Friday, April 17, 2009

when negative space is poetic

Sharpie-wielding cartoonist, writer, designer, and poetry revelator Austin Kleon has been on my radar for several months now. His style is to me one of raw vibrance, at times venturing into tidy chaos. His work conveys a sense of immediacy and of calm nonchalance, which together suggest that making art for this artist is as natural and essential as breathing. It reminds me that we are all artists with the capacity to create; sometimes it just takes a bit of extra effort to discover what one's inner artist wants to create, and what language it will use.


Look past the illusion of empty simplicity in Austin Kleon's drawings, and then among what appears to be clutter—but turns out to be mostly pure energy—you'll see that he's included exactly the right number of details. 


Take, for instance, this sketch of Andrew Bird's stage setup at an Austin City Limits taping last month. 


by Austin Kleon (Licensed under Creative Commons. image source)



Black lines on off-white paper. Stage rim. Speakers, amps, microphones. Drumset. Keyboard. Lighting equipment and a twirly-swirly backdrop. Yet amid the typical items, the merely structural and the exuberantly expressive penstrokes, you'll see two important things: the iconic tape-looping double-phonograph turntable (I don't really know what to call that thing but it screams Andrew Bird) and what's that? yes, the sock monkey tour companion. How can you not love that?


As a side project, the Austin-based artist (yes, that's right. kind of like if I lived in Davis) started carving poems from newspaper articles with a black Sharpie marker. His Newspaper Blackout Poems caught the eye of the press (there's something charmingly meta about that) and took off. I won't rattle off the list of media mentions here, but suffice it to say that they're big. Oh, and HarperCollins is publishing a book of them, slated for release early next year. 


You may know that April is National Poetry Month.


What you may not know is that April is also International Newspaper Blackout Poetry Month.


I finally got around to trying my hand at it. I foresee more experimenting (and maybe posting) in the future; for now, here are a couple of the initial results. They don't really make sense, and my Sharpie gave up the ghost halfway through the second blackout, so it ended up as a mixed media piece. Anyway, I hope that they inspire you, in the way that they make you say, 'Hey, I could do better than that.' And then you do.





If you want to see good Newspaper Blackout Poems, check out Austin Kleon's blog. He's posting a poem every day for the entire month of April. 
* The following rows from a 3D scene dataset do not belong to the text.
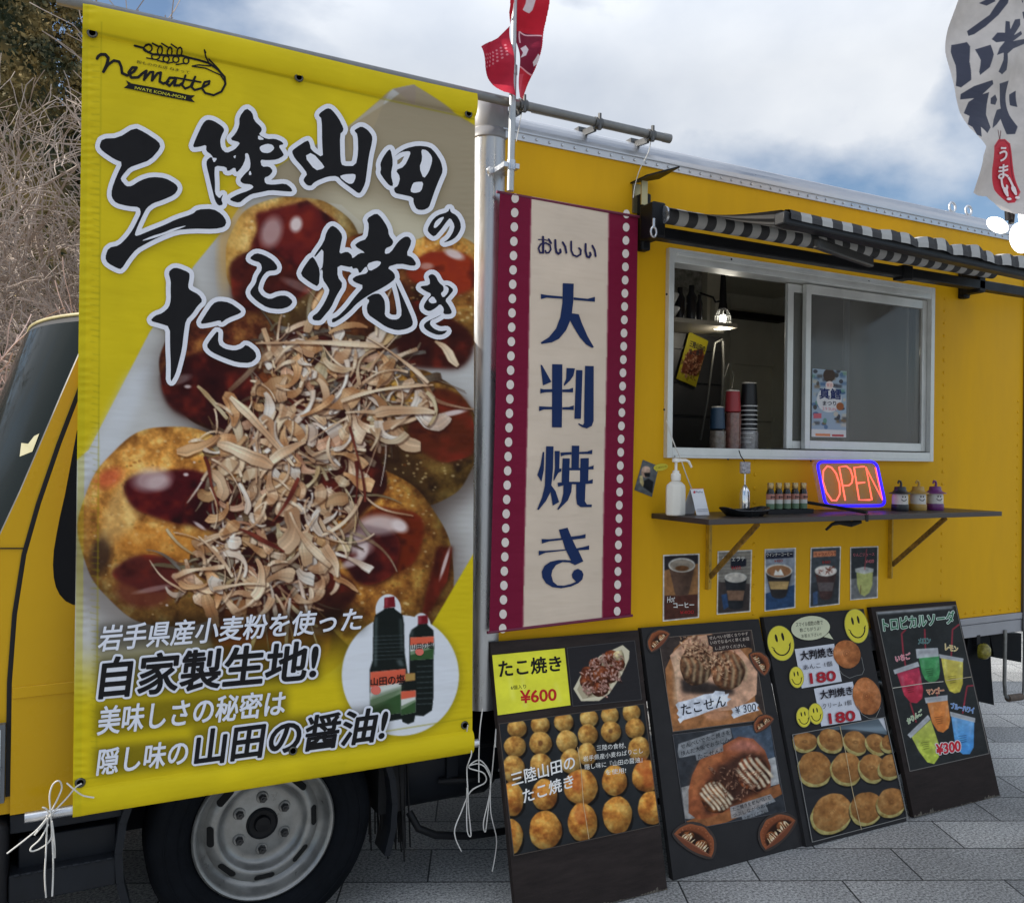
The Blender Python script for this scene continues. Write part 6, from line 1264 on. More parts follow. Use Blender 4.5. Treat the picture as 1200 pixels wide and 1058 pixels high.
def d4(v):
    q = inset(PQ[3], 1.2); v.poly(q, (66, 72, 78)); v.poly([qmap(q, 0, .6), qmap(q, 1, .5), q[2], q[3]], (54, 58, 62)); cupdraw(v, c10, 640, 300, 100, 50, 530, 55, (74, 54, 52), (224, 214, 206), (92, 84, 84)); x, y = c10([(640, 300)])[0]
    random.seed(5)
    for k in range(16): v.curl(x+random.uniform(-9, 9), y+random.uniform(-3.5, 3.5), random.random()*6, 5, .5, 2, (120, 60, 40), (90, 40, 30), 0)
    v.poly([qmap(q, .06, .05), qmap(q, .86, .05), qmap(q, .86, .15), qmap(q, .06, .15)], (206, 132, 96)); v.poly([qmap(q, .08, .76), qmap(q, .24, .74), qmap(q, .26, .97), qmap(q, .1, .98)], (64, 84, 116))
def d5(v):
    q = inset(PQ[4], 1.1); v.poly(q, (50, 54, 58)); v.poly([qmap(q, 0, .60), qmap(q, 1, .58), q[2], q[3]], (110, 112, 112)); x0, y0 = c10([(905, 300)])[0]; f = c10
    v.poly(f([(918, 310), (1068, 305), (1062, 430), (1035, 500), (990, 530), (950, 510), (925, 430)]), (168, 172, 106)); v.poly(f([(905, 280), (990, 262), (1075, 280), (1072, 310), (990, 330), (910, 312)]), (186, 188, 184), .9); v.poly(f([(1008, 100), (1014, 100), (996, 290), (990, 290)]), (190, 70, 80)); v.poly(f([(955, 430), (962, 430), (958, 510), (950, 510)]), (90, 60, 40), .7)
PQ = [[(777, 650), (819.8, 648.4), (819.3, 723.7), (776.7, 728)], [(841, 645.7), (881.4, 644), (879.4, 716.7), (839.9, 720)], [(896, 643.3), (932.8, 641.6), (932, 712), (896, 716.3)], [(950, 641.6), (985.5, 640), (983.8, 708), (948.5, 711.8)], [(996.3, 641), (1029.3, 639.8), (1028.6, 700.4), (996.3, 703.2)]]
W_ = (222, 222, 218)
def lt1(l): l.text('Hot', c9([(98, 640), (195, 622), (190, 690), (108, 705)]), W_, shear=.3); l.text('コーヒー', c9([(172, 702), (398, 695), (398, 752), (178, 756)]), W_, bold=.03); l.text('¥400', c9([(245, 790), (395, 780), (395, 820), (245, 826)]), (170, 40, 44), bold=.02)
def lt2(l): l.text('カフェラテ', c9([(700, 205), (950, 200), (950, 248), (700, 255)]), W_, bold=.02); l.text('¥450', c9([(800, 308), (905, 303), (905, 342), (800, 346)]), (166, 44, 50), bold=.02)
def lt3(l): l.text('ウインナーコーヒー', c10([(100, 140), (335, 130), (335, 162), (100, 172)]), W_, bold=.025); l.text('¥480', c10([(170, 200), (248, 194), (248, 220), (170, 224)]), (150, 50, 50), bold=.02)
def lt4(l): l.text('キャラメルラテ', c10([(540, 135), (735, 125), (735, 160), (540, 168)]), (110, 44, 36), bold=.025); l.text('¥480', c10([(605, 208), (680, 204), (680, 234), (605, 238)]), (150, 50, 50), bold=.02)
def lt5(l): l.text('りんごジュース', c10([(890, 140), (1080, 132), (1080, 162), (890, 170)]), (200, 110, 120), bold=.025); l.text('¥400', c10([(1000, 200), (1075, 196), (1075, 226), (1000, 230)]), (200, 110, 120), bold=.02)
for q, d, lt_, lab in zip(PQ, (d1, d2, d3, d4, d5), (lt1, lt2, lt3, lt4, lt5), ('hot coffee poster with a brown paper cup on a wooden table', 'café latte poster of a dark cup before grey bricks, under the rusty bracket', 'poster of a coffee cup topped with whipped cream on a blue cloth', 'poster of a drizzled caramel latte in a brown cup with an orange heading', 'small apple juice poster with a clear cup and red straw')):
    paper('drink_poster', lab, 'poster', q, 0, d, GP, letters=lt_)
ct = cr(740, 530, 7.5)
SQ = ct([(100, 65), (240, 122), (180, 392), (25, 330)])
def ds(v):
    v.poly([(0, 0), (2000, 0), (2000, 2000), (0, 2000)], (92, 96, 98)); v.poly(ct([(70, 270), (110, 250), (150, 230), (195, 260), (180, 360), (110, 310)]), (30, 31, 34)); v.ell(*ct([(125, 175)])[0], 5.2, 6.2, (170, 138, 118)); v.ell(*ct([(128, 150)])[0], 5, 3.8, (190, 160, 140)); v.poly(ct([(110, 180), (165, 178), (160, 215), (120, 215)]), (28, 28, 30)); v.poly(ct([(70, 210), (95, 200), (110, 270), (100, 305), (75, 270)]), (206, 186, 130), .9)
paper('photo_card', 'small dark photo card of a masked bald person on the yellow wall', 'photo card', SQ, 0, ds)
lb = Letters(Plane((0, -.0035, 0), (0, -1, 0)), base=0.0, step=.0006); lb.poly(ct([(258+64*math.cos(a*.3), 130+32*math.sin(a*.3)-.12*(64*math.cos(a*.3))) for a in range(21)]), (204, 190, 60)); lb.base += .0001; lb.poly(ct([(205, 150), (240, 150), (222, 172)]), (204, 190, 60)); lb.up()
lb.text('こだわり', ct([(212, 130), (306, 115), (306, 132), (212, 146)]), (50, 46, 24)); ob = lb.build('bubble_sticker', None); tag(ob, 'yellow speech bubble sticker above the photo card on the wall', 'sticker')
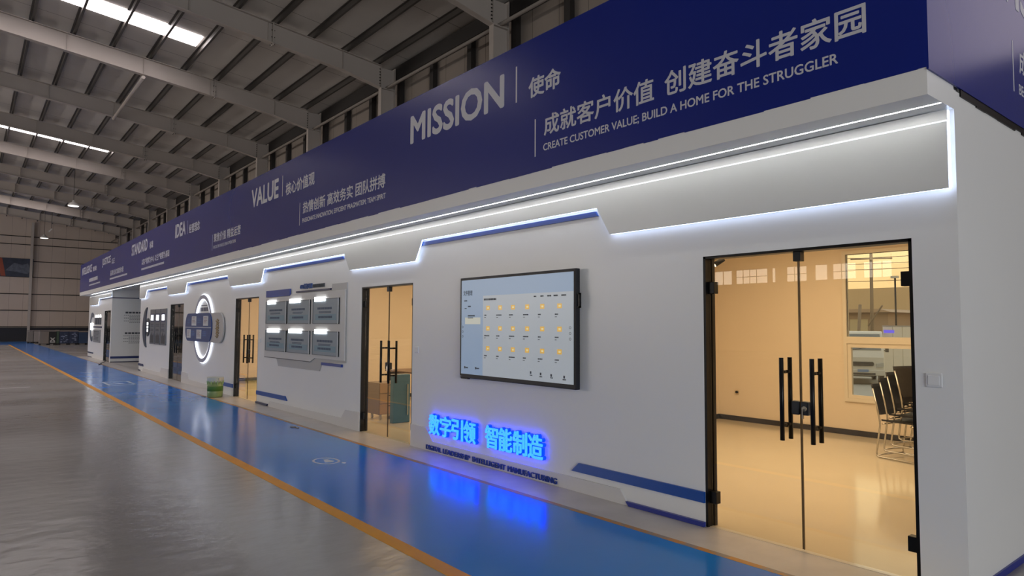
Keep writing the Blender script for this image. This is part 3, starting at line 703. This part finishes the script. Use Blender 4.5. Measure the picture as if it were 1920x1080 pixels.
obj('wall_emblem', MB().prism(cres, -0.03, 0.0), mat('slate_acrylic', '#3c4657', 0.3), label='dark slate crescent on the wall near the recess corner', cat='wall emblem')
ov = obj('oval_sign', MB().prism([(-24.71 + 0.24 * math.cos(math.radians(t)), 1.49 + 0.30 * math.sin(math.radians(t))) for t in range(0, 360, 12)], -0.03, 0.0), mat('oval_dark', '#39404a', 0.3), label='small dark oval sign with lit white strokes inside the crescent', cat='sign')
obj('lit_words', MB().box(-24.8, -24.62, -0.036, -0.03, 1.56, 1.65).box(-24.8, -24.62, -0.036, -0.03, 1.45, 1.53).box(-24.78, -24.64, -0.036, -0.03, 1.34, 1.42), M_lit, ov)

# ------------------------------------------------------------------ far block fittings and recess wall
pn = obj('poster', MB().box(-36.75, -34.75, -0.03, -0.0005, 0.745, 1.32), mat('far_grey', '#8b8d90', 0.4), label='grey notice sheet low on the far block left of its door', cat='poster')
obj('small_print', lines(MB(), -36.6, -34.9, 0.8, 1.25, 7, -0.031, 0.4, 0.2), M_ink, pn)
obj('wall_stripe', MB().box(-36.9, -34.5, -0.03, 0, 1.41, 1.475), M_navy, label='navy bar above the grey notice on the far block', cat='wall stripe', group='blue stripes on the booth wall')
for a, lab in ((-36.5, 'slim figure-like dark panel left of three on the far block'), (-35.85, 'slim dark panel in the middle of three on the far block'), (-35.2, 'slim dark panel right of three on the far block')):
    q_ = obj('wall_plaque', MB().box(a, a + 0.5, -0.03, 0, 1.56, 1.86), mat('far_dark', '#4c525c', 0.4), label=lab, cat='plaque', group='small plaques on the far block')
    obj('lit_cap', MB().prism([(a + 0.1, 1.88), (a + 0.4, 1.88), (a + 0.25, 2.0)], -0.03, 0), M_lit, q_)
rs = obj('round_sign', MB().prism([(-37.35 + 0.62 * math.cos(math.radians(t)), 1.44 + 0.68 * math.sin(math.radians(t))) for t in range(60, 300, 10)] + [(-37.35 + 0.42 * math.cos(math.radians(t)), 1.44 + 0.5 * math.sin(math.radians(t))) for t in range(300, 59, -10)], -0.03, 0), mat('far_slate', '#555c68', 0.4), label='dark rounded sign with a lit plate on the far block', cat='sign')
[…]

And don't be afraid to unleash a black marker on a page from your local paper. If you live near a certain private university at the foot of a certain mountain range in a certain western state that on a map appears to be about to chow down on the unsuspecting state immediately to the northeast, please, get a copy of the school paper and go to it. I don't know how you can pass up that potential on the page of Letters to the Editor.